February 8, 2012
Mootness of Misdemeanor

by Justice Paul E. Pfeifer

For Warren Lewis, June 21, 2008, was not a particularly good day. That afternoon, Warren arrived home from work to find police cruisers parked in front of his house in Cleveland Heights. His wife told him that two neighborhood girls had attacked his teenage daughter. He saw the police talking to the other girls’ parents down the street.

Warren and his wife approached the officers with a copy of a police report that showed those same girls had attacked his daughter several days before. But the officers ordered Warren and his wife to return home and told them their daughter would also be charged in the incident.

When Officer Duane Clayborn later approached Warren for the information needed to file the charge against his daughter, Warren refused to talk to him. In his view, the officer had treated his daughter as an assailant rather than a victim. Warren’s wife offered no help either.

Officer Clayborn returned to Warren and demanded his daughter’s address. When Warren refused to cooperate, Officer Clayborn arrested him and charged him with obstructing official business by “refusing to give information on his daughter who was being charged” and for resisting arrest by allegedly struggling with Clayborn as he attempted to place Warren in the patrol car.

Warren was later acquitted of resisting arrest but convicted of obstructing official business. He was sentenced to a suspended term of three days in jail, placed on inactive probation for six months and had to pay a $100 fine and court costs.

The day after his bench trial, Warren filed a motion to stay execution of his sentence, stating that he intended to appeal the finding of guilty because it could effect his employment. He argued that “without a stay, or at least a request for a stay, the Court of Appeals could find the appeal moot.” But the trial court denied the stay.
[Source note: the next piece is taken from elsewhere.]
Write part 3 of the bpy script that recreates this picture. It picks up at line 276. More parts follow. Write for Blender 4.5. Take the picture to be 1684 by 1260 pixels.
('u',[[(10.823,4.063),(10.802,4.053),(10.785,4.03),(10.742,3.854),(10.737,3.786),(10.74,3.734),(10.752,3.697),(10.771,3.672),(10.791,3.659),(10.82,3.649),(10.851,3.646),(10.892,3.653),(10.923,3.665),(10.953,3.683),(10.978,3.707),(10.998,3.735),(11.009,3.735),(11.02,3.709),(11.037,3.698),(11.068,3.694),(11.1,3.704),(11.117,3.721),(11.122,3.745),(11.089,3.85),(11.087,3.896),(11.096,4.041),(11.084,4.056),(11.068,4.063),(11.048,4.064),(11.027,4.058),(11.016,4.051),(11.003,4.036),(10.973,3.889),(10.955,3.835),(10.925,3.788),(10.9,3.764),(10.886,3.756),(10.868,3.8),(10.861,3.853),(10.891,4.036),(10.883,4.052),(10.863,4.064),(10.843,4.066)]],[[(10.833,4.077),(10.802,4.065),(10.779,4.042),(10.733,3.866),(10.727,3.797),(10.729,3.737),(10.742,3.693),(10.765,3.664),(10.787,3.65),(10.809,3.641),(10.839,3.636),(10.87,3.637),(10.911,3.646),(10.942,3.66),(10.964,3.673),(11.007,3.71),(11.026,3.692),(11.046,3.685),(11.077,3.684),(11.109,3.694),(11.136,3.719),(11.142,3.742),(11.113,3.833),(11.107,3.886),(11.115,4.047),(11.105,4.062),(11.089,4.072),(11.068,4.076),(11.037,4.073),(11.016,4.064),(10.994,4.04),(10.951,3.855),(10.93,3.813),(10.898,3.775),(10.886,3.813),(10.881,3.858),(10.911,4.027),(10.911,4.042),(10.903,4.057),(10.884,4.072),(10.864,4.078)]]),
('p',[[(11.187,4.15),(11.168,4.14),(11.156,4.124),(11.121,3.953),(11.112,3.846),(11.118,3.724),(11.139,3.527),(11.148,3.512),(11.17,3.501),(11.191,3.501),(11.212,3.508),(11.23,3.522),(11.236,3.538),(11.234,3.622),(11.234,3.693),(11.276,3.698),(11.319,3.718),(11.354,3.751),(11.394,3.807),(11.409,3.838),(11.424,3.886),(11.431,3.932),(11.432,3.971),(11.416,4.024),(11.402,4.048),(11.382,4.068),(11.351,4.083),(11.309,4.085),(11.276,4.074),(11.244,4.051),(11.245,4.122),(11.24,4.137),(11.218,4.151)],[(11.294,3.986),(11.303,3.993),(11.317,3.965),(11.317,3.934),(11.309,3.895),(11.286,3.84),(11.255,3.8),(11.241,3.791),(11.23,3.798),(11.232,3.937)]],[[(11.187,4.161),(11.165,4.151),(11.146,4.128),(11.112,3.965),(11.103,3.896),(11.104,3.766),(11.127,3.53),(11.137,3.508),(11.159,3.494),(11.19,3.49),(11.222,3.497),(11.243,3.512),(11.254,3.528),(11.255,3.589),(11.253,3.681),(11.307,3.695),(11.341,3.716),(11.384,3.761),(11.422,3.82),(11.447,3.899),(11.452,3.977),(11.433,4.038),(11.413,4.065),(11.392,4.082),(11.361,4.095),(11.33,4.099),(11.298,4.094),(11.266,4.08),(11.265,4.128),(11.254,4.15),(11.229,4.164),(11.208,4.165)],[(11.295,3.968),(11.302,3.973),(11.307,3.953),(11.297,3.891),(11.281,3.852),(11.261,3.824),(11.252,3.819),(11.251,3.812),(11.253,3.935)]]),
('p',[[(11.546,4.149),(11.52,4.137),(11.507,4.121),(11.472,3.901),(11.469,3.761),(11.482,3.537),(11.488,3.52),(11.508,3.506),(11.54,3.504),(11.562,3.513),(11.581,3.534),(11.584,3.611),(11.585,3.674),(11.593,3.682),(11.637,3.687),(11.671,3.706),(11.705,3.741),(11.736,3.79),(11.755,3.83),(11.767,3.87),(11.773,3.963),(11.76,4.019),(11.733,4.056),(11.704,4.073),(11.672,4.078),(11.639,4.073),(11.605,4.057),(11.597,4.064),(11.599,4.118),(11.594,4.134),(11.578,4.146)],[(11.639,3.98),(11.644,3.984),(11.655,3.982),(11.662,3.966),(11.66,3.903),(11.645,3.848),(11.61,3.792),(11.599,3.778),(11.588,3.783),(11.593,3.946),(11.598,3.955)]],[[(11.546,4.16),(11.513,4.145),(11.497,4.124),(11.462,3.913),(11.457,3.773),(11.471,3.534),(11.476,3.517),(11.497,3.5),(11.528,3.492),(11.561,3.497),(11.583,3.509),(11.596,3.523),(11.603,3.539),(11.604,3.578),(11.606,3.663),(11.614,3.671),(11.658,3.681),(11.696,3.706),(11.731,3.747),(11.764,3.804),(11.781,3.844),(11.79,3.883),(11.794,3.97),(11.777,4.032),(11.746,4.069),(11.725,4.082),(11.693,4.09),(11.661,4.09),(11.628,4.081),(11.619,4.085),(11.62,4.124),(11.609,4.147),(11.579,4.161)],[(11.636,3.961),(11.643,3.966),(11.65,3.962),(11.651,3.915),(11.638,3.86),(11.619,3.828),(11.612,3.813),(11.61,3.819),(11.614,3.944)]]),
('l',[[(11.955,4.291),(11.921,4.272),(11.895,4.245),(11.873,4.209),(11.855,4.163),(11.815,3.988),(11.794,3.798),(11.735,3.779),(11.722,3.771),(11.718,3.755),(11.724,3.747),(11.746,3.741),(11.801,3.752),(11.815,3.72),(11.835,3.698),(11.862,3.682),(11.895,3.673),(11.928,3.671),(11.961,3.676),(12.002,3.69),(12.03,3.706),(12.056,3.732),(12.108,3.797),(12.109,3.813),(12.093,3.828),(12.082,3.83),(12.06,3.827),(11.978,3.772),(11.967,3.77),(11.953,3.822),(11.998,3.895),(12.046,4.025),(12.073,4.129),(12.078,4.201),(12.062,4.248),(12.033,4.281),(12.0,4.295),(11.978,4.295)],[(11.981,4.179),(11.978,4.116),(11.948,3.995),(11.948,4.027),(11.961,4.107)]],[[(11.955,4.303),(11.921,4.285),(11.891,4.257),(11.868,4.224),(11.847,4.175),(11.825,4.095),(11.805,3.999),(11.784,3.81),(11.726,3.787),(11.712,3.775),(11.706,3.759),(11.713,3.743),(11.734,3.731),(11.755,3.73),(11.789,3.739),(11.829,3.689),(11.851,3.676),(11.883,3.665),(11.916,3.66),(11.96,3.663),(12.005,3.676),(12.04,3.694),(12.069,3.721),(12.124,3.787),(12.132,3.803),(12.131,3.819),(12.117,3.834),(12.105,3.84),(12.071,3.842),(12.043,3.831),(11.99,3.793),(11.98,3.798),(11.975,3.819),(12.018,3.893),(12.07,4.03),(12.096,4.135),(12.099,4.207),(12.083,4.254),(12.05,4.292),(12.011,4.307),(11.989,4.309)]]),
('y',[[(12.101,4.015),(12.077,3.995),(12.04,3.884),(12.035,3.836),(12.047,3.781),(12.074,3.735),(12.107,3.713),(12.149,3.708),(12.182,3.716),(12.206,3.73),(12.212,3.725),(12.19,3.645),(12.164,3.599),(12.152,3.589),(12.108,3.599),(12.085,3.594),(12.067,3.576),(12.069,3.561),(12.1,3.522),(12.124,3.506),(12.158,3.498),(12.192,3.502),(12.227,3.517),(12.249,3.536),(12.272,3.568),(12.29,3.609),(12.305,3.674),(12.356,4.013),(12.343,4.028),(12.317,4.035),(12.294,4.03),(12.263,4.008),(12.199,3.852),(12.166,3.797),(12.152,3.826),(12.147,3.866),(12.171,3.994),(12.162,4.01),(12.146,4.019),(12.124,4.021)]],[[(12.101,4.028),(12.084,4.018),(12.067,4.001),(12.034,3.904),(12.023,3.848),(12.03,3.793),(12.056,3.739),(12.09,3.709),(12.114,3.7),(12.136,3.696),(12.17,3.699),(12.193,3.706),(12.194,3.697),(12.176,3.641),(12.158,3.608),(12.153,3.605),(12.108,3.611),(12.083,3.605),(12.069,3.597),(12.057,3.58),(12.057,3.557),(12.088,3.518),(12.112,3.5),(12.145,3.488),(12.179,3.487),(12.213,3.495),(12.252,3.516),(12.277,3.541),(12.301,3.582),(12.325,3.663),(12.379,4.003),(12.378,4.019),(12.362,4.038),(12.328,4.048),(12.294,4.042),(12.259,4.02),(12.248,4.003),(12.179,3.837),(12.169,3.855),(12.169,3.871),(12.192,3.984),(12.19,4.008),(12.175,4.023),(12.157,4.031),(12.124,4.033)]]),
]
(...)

When Warren filed his appeal, he did not seek a stay of his entire sentence from the court of appeals. Because he had paid his fine and court costs, and due to the inactive status of his probation, he had actually completed the sentence during the time that his appeal was pending. Did this make his appeal moot?

The court of appeals had considered a situation like this before in a similar case. In its prior finding it had held that unless a person convicted of a misdemeanor seeks to stay the sentence or otherwise involuntarily serves the sentence, the case will be dismissed as moot – unless the defendant can demonstrate that there are collateral consequences that resulted from the conviction.

In Warren’s case, the court of appeals determined that although he had not demonstrated such a loss stemming from the conviction, he had not voluntarily served his sentence because he had sought a stay in the trial court.  As a result, the court of appeals declined to require Warren to seek an additional stay with the appellate court, which meant that the court would accept his appeal.

After reviewing the case, the court of appeals reversed Warren’s conviction for obstructing official business because it wasn’t supported by the evidence. Warren hadn’t actually impeded the investigation and Officer Clayborn admitted that Warren’s refusal to answer his questions had not prevented him from performing his duties.

When Warren’s case came before us – the Ohio Supreme Court – for further review, Cleveland Heights argued that a person convicted of a misdemeanor voluntarily serves a sentence by not seeking a stay in both the trial court and the court of appeals.

Thus, according to the city, Warren’s appeal became moot because he had paid the fine and court costs, the six-month period of inactive probation had expired during the time the appeal was pending, and Warren had neither filed a motion for a stay in the court of appeals prior to completion of the sentence nor demonstrated the existence of any collateral consequences resulting from the convictions.

Warren, on the other hand, maintained that the appeal of a misdemeanor conviction is never rendered moot by serving the sentence, even if the defendant fails to allege that the conviction will subject him to collateral consequences and even if he doesn’t file a motion for a stay in the trial or appellate court.

Over the years, courts had come to consider appeals in criminal cases to be moot if the person filing the appeal had completed the sentence prior to a ruling on the appeal. In Ohio, that basic rule applied to both felony and misdemeanor convictions until the mid-1990s, when we limited the rule to apply only to misdemeanor convictions in which the person filing the appeal has voluntarily completed the sentence and in which no collateral consequences resulted from the conviction.

We had never had a case that asked us to consider what it meant to “voluntarily” complete a sentence for purposes of this rule, but the Supreme Court of Louisiana recently addressed a similar issue. That court explained that completion of the sentence is not voluntary and will not moot the appeal if the circumstances show that the person filing the appeal did not intend to “acquiesce in the judgment, or abandon the right to review.” And such actions as seeking a court of appeal review or moving for a stay prior to completing the sentence support a determination that the person did not voluntarily satisfy the sentence.

By a seven-to-zero vote we concluded that the completion of a sentence is not voluntary and will not moot an appeal if the circumstances surrounding it demonstrate that the person filing the appeal neither acquiesced in the judgment nor abandoned the right to review by a court of appeals.

The facts in Warren’s case demonstrate that he neither acquiesced in the judgment nor abandoned the right to an appeal. Therefore, it can’t be said that he voluntarily completed the sentence imposed by the court, and the court of appeals was correct in concluding that his appeal was not moot.